60 years ago today, nine months before the unforgettable beginning of the bus riots, Colvin refused to give up her bus seat for a white female.  She credits her bravery to the empowering history and female role models she had been learning about in school. “My head was just too full of black history, you know, the oppression that we went through. It felt like Sojourner Truth was on one side pushing me down, and Harriet Tubman was on the other side of me pushing me down. I couldn’t get up.”  Instead of moving, Colvin simply repeated that it was her constitutional right to sit on the bus like anybody else.

Colvin was promptly removed from the bus and arrested by local police.  According to Claudette Colvin: Twice Toward Justice, a book written about her experiences, the officers called Colvin derogatory names such as “Thing,” “Whore” and “Nig— Bit–” and asked about her bra size.  She remembers experiencing fear about what would happen to her and spent her time in the jail cell praying and crying.

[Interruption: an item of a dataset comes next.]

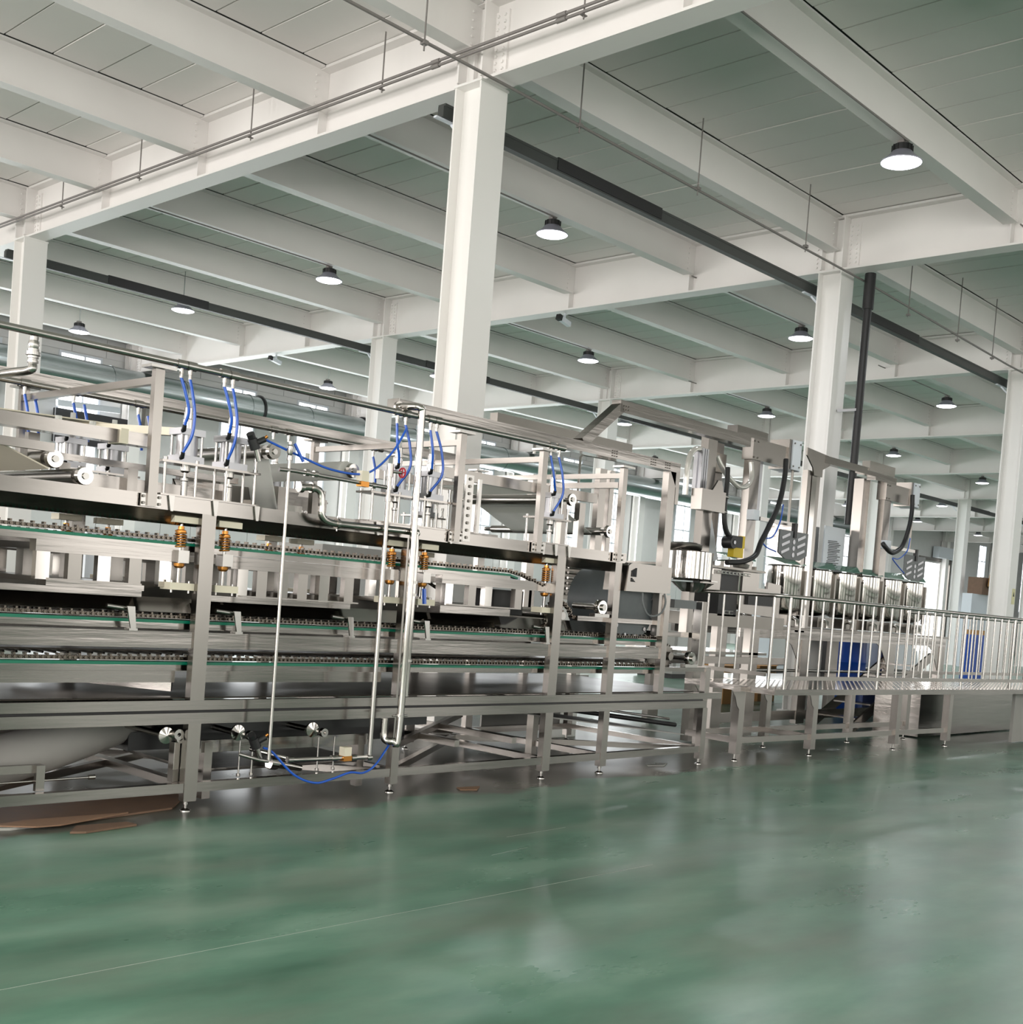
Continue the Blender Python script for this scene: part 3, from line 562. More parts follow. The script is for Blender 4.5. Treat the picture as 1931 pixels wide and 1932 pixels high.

Shortly after, Colvin was bailed out by her mother and pastor, but she never received recognition for her action.  The NAACP arranged for Rosa Parks to reenact the bus incident for a number of reasons.  First, Parks was an adult and deemed more credible for others to follow.  She had lighter skin and resembled a woman of middle class, making her altogether a better icon for the organization’s direction.  Finally, Colvin became pregnant around this time and the NAACP did not want a teenage mother as the figure behind the bus riot movement.

Following the federal court case overturning bus segregation laws in 1958, Colvin faced controversy in her community and was unable to find work.  She chose to move to New York, and her story was lost underneath the uproar of the Civil Rights Movement.  In the more accepting and modern time, Colvin is receiving praise for having demonstrated incredible bravery despite her age.  She serves as a symbol for young women everywhere who believe in a cause and in themselves, and deserves to be recognized this Black History Month.